多様化するサプライチェーン攻撃
「一口に『サプライチェーン攻撃』と言っても、昨今では複数のタイプがあり、それぞれが思い描く攻撃イメージが異なる可能性がある」と内海氏は指摘する。JPCERTコーディネーションセンターの資料を参考に、内海氏は以下の3つでサプライチェーン攻撃を整理する。
物理被害サプライチェーン攻撃
ターゲットになる企業の関連企業や取引先が直接的な攻撃を受け、部品供給などが滞るなど、物理的な被害が発生するものを指す。サプライチェーンの1次取引企業だけでなく、2次取引企業が攻撃されると部品供給が困難になる。その結果、川下のメーカーの製造中止を余儀なくされる複数の例が報告されている。2022年3月に起きたトヨタ取引先の小島プレス工業へのランサムウェア攻撃は、記憶に新しいところだ。
ソフトウェアサプライチェーン攻撃
ソフトウェアベンダーやマネージドサービスプロバイダーが提供するシステムに、マルウェアやバックドアが混入し、サービスユーザーやアプリケーション利用企業にまで被害が及ぶようなものを指す。OSSのモジュールに脆弱性があり、そこを攻撃される例が見られるようになってきた。たとえば2020年12月に起きたSolarWindsへの攻撃では、同社の製品にバックドアが混入し、18,000社の顧客が影響を受けた。
アイランドホップ攻撃
ターゲットになる企業の関連企業や取引先を複数攻撃し、いくつかの経路から段階的にターゲットへの攻撃を行う方法を指す。標的はターゲット企業が持つ重要な情報のこともあれば、その下請けの関連企業が持つ重要情報のこともある。これに該当するのが、2020年7月の米Kaseyaへの攻撃である。同社製品の脆弱性を突かれ、ランサムウェアの拡散に利用されてしまった。

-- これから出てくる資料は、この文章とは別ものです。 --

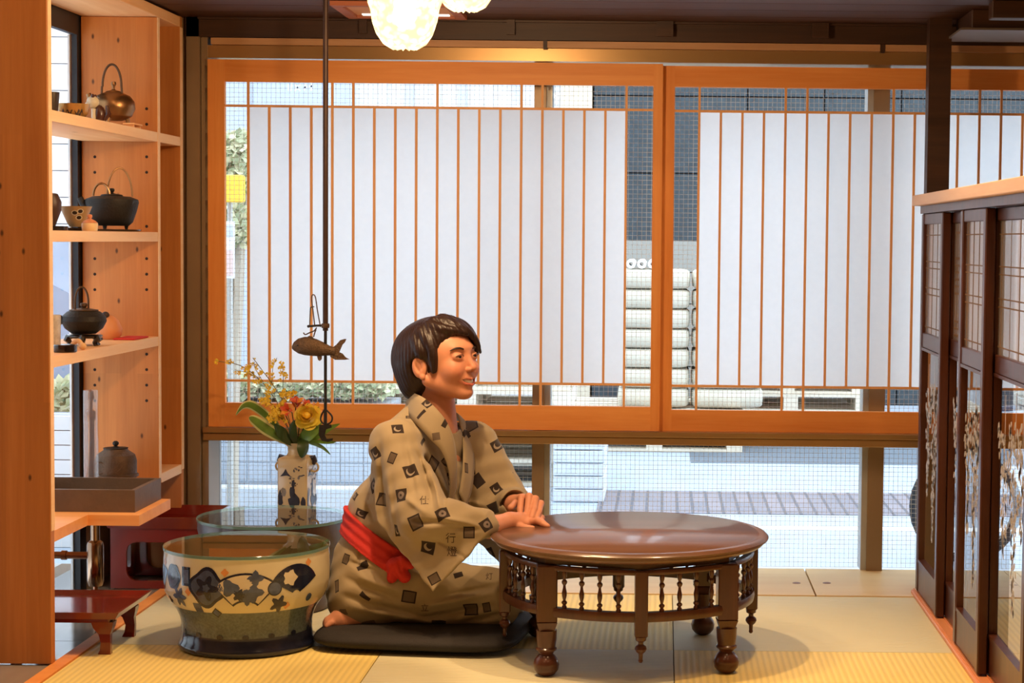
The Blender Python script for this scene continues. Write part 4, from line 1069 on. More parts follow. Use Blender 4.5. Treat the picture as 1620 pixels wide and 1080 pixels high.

このようにサプライチェーン攻撃には複数の種類があるが、「日本と海外で毛色の違いがあるように思う」と内海氏は続ける。海外ではソフトウェアサプライチェーン攻撃が中心で、攻撃テクニックにも様々なものがあるが、ターゲットになる資産がソフトウェアであるケースが多いという。具体的には、先行的に公開されているソフトウェアやライブラリーである。世の中のソフトウェアの99%がオープンソースソフトウェアのコードを利用しているとの指摘もあり、その関係でSBOM(Software Bill Of Materials:ソフトウェア部品表)を公開するべきという意見も聞かれる。